The image of a nation united in the aftermath of the American Revolution, content with hard-fought for and hard-won independence, is largely a grade school fairy tale. The early years of the American republic were often tumultuous, and competing conceptions of liberty meant that popular unrest was not uncommon. As it had in the period leading up to the American Revolution, rhetoric played a crucial role in this politically chaotic time. Federalist and anti-Federalist took the place of Patriot and Tory as early Americans struggled to present a unified vision of what democracy was meant to look like.

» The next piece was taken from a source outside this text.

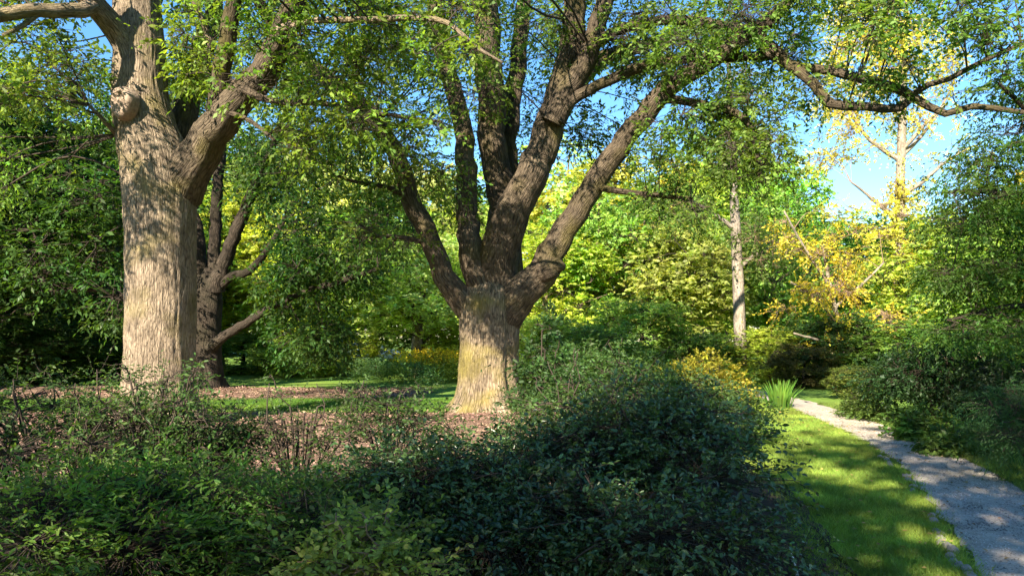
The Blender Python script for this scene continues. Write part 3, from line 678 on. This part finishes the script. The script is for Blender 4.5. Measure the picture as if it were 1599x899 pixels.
pt = px_patches([(1290, 1400, 50, 130, 31, 33, 22, .5, 34), (1310, 1480, -10, 60, 31, 33, 18, .55, 32), (1270, 1350, 130, 250, 31, 33, 12, .42, 20), (1400, 1470, 60, 130, 31, 33, 7, .45, 24), (1440, 1530, 210, 290, 30.8, 32, 9, .45, 7),
                 (1390, 1425, 275, 310, 31.4, 32, 3, .3, 22), (1340, 1470, 330, 420, 31, 32.5, 10, .42, 22), (1460, 1520, 60, 190, 31, 33, 8, .45, 9), (1340, 1400, 150, 240, 31, 32.5, 6, .4, 14), (1330, 1480, 420, 540, 30.5, 32, 10, .5, 26)])
pt += px_patches([(1370, 1440, 130, 400, 31.2, 32.8, 14, .4, 26), (1290, 1500, 10, 140, 31, 33, 14, .5, 30), (1270, 1380, 120, 270, 31, 33, 12, .45, 26), (1380, 1500, 380, 500, 30.6, 32, 5, .45, 24)])
foliage(gk, S, pt, M['leaf'], M['twigl'], (.62, .58, .1), (.12, .10), 8, .4, .35, twig_r=.007)
rebase(gk, tuple(P(1399, 588, D)*np.array([1, 1, 0])))

# ---- low golden tree
go = empty('golden_tree'); tag(go, 'golden-orange leaved small tree with slanting boughs, in front of the ginkgo', 'tree')
D = 25
trunk = trace([(1318, 605, D, 4.5), (1316, 560, D, 4), (1308, 500, D, 3.6), (1295, 440, D, 3), (1285, 380, D, 2)])
limbs = [trace(l) for l in ([(1308, 510, D, 3), (1280, 470, 24.6, 2.2), (1235, 440, 24.2, 1.6)], [(1298, 450, D, 2.6), (1265, 400, 24.6, 2), (1225, 330, 24.2, 1.4)], [(1305, 480, D, 2.6), (1350, 440, 25.2, 2), (1380, 410, 25.4, 1.4)], [(1314, 540, D, 2.6), (1280, 530, 24.4, 2), (1240, 520, 24, 1.4)], [(1314, 530, D, 2.6), (1360, 515, 24.6, 2), (1395, 500, 24.2, 1.4)])]
S = skeleton(go, trunk, limbs, M['pale'], None, 12, 6)
foliage(go, S, px_patches([(1215, 1330, 320, 450, 24, 26, 14, .42, 24), (1220, 1385, 440, 550, 23.8, 25.6, 14, .4, 26), (1290, 1380, 370, 460, 24.4, 26, 6, .42, 20), (1380, 1430, 480, 540, 24, 25, 4, .35, 22)]),
        M['leaf'], M['twigl'], (.55, .46, .05), (.11, .07), 8, .4, .3, twig_r=.006)
rebase(go, tuple(P(1318, 603, D)*np.array([1, 1, 0])))

# ---- layered dark maple reaching in at the picture edge
mp = empty('maple_tree'); tag(mp, 'dark layered maple reaching over the path from the picture edge', 'tree')
D = 13
bx = P(1740, 0, D)[0]
trunk = [(bx, D, -.05, .26), (bx-.1, D, 1.0, .2), (bx-.3, D, 2.2, .17), (bx-.4, D, 3.6, .12), (bx-.4, D, 5, .07)]
limbs = [trace(l) for l in ([(1725, 480, D, 11), (1640, 440, 12.8, 8), (1560, 420, 12.5, 5), (1470, 430, 12.3, 2.5)], [(1712, 380, D, 10), (1640, 320, 12.8, 7), (1560, 300, 12.5, 4.5), (1480, 300, 12.2, 2.5)], [(1706, 320, D, 8), (1650, 230, 12.8, 6), (1600, 170, 12.4, 3.5), (1560, 130, 12.2, 2)], [(1720, 450, D, 8), (1650, 470, 12.4, 5), (1560, 480, 12, 4), (1480, 500, 11.8, 2)], [(1706, 300, D, 8), (1680, 150, 13, 5), (1640, 60, 13, 3)])]
S = skeleton(mp, trunk, limbs, M['dark'], None, 14, 8)
pt = []
for a, b, c, d, e, f, n, r, s in [(1500, 1660, 290, 345, 11.8, 13.2, 14, .48, 60), (1490, 1650, 400, 450, 11.6, 13, 15, .48, 60), (1520, 1700, 190, 290, 11.8, 13.4, 17, .48, 58), (1490, 1650, 480, 540, 11.4, 12.8, 12, .42, 50), (1560, 1700, 90, 200, 11.8, 13.6, 10, .5, 50), (1500, 1640, 350, 400, 12, 13, 7, .45, 50), (1650, 1850, 80, 420, 12, 14, 14, .8, 60)]:
    for _ in range(n):
        k = r*rng.uniform(.7, 1.3); pt.append((P(rng.uniform(a, b), rng.uniform(c, d), rng.uniform(e, f)), (k*1.5, k*1.3, k*.34), int(s*k*k/r/r)))
foliage(mp, S, pt, M['leaf'], M['twig'], (.06, .13, .022), (.08, .032), 11, .28, .35, nb=1.2, twig_r=.003, branch_r=.014, twigs=1)
rebase(mp, (bx, D, 0))
# yellow maple top behind it
# ================================================================== NEAR SHRUBS
def shrub(name, label, base, rad, h, color, sprays, leaf, mat='glossy', k=10, spray=.24, nstem=14, droop=.2, nb=.7, six=True, twig='twig', group='shaded shrubs in the near bed', fill=.55, cat='shrub', zmin=.12, twig_r=.0028, lobes=16, arch=1.0):
    t = empty(name); tag(t, label, cat, group)
    bx, by = base; limbs = []
    for s in range(nstem):
        a = rng.uniform(0, 6.283); q = rng.uniform(.25, .95); hh = h*math.sqrt(max(.15, 1-q*q*.75))*rng.uniform(.75, 1.05)
        ex, ey = bx+rad[0]*q*math.cos(a), by+rad[1]*q*math.sin(a)
        sx, sy = bx+rad[0]*.18*math.cos(a)*rng.uniform(.2, 1.2), by+rad[1]*.18*math.sin(a)
        limbs.append([(sx, sy, -.02, .014), (sx+(ex-sx)*.3, sy+(ey-sy)*.3, hh*.5, .011), (sx+(ex-sx)*.7, sy+(ey-sy)*.7, hh*.88, .008), (ex, ey, hh*(1-.12*arch), .004)])
    acc = Acc(); SS = []
    for i, l in enumerate(limbs):
        p = smooth_path(l, .1); p[:, :3] += np.cumsum(rng.normal(0, .006, (len(p), 3)), axis=0); SS.append(p)
        V, Q, uv = tube(p, 6, .08, i); link('stem', mesh_quads('stem', V, Q, M['twig'], uv, True), t)
    S = np.vstack(SS)
    pats = []
    for _ in range(lobes):
        a = rng.uniform(0, 6.283); q = math.sqrt(rng.uniform(0, 1))*.85
        top = h*math.sqrt(max(.12, 1-q*q*.8)); z = zmin+(top-zmin)*rng.uniform(fill, .95)**.8
        k_ = rng.uniform(.7, 1.25)*.42*min(1.0, (rad[0]+rad[1])/2.2)
        pats.append(((bx+rad[0]*q*math.cos(a), by+rad[1]*q*math.sin(a), max(z-.12, zmin+.08)), (k_*1.2, k_*1.1, k_*.62), max(8, int(sprays/lobes*k_*k_/(.42**2)/min(1.0, (rad[0]+rad[1])/2.2)**2))))
    for _ in range(lobes):      # single shoots standing out of the dome
        a = rng.uniform(0, 6.283); q = math.sqrt(rng.uniform(.1, 1)); f = rng.uniform(.95, 1.13)
        z = max(h*math.sqrt(max(.08, 1-q*q*.85))*f, zmin+.1)
        pats.append(((bx+rad[0]*q*f*math.cos(a)*.95, by+rad[1]*q*f*math.sin(a)*.95, z), (.09, .09, .07), rng.integers(4, 9)))
    foliage(t, S, pats, M[mat], M[twig], color, leaf, k, spray, droop, nb, twig_r=twig_r, branch_r=.012, six=six, twigs=1 if by > 8 else 2)
    rebase(t, (bx, by, 0)); return t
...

In 1781, the ratification of the Articles of Confederation brought together thirteen states into a “firm league of friendship.”[1] This loose gathering of nearly autonomous states formed a quasi-nation with only a weak, decentralized authority. Prominent political figures who had once advocated government built upon a foundation of the “principle or passion in the minds of the people,” had realized some of the difficulties inherent in this position.[2] They began to promote a limited democracy that reinforced the existing social strata. On the other hand, the lower-classes and rural groups began to demand the increased role in society and politics that had been promised to them in the high-minded rhetoric of the American Revolution. As proponents of a centralized nation gained power and encroached on the ideals of popular democracy, the poor and those dispossessed by Federalist policies consolidated into meaningful pockets of resistance.
Movements of open resistance during the early years of the republic served to convince many elites of the necessity of a strong national government. Even after the ratification of the United States Constitution which formed the centralized power desired, rural unrest continued. In 1791, a newly-passed excise on whiskey instigated mass protest in the western counties of Pennsylvania. As was the case during Shays’ Rebellion, when western Massachusetts farmers rose against their local government in 1786 and 1787, many of the protesters of the whiskey excise were either veterans of or witnesses to the American Revolution. The rhetoric of revolutionary democracy had made a meaningful impact on them and deeply influenced the way they viewed the proper relationship between government and citizen. On the other hand, the former leaders of the Revolution had quickly reversed course and adopted a language of class and control that troubled democratic idealists. By examining the Whiskey rebels’ language and behavior, it is possible to showcase the diverging political ideals of the period by examining how Revolutionary rhetoric was simultaneously inherited by protesters and discarded by Federalist leaders.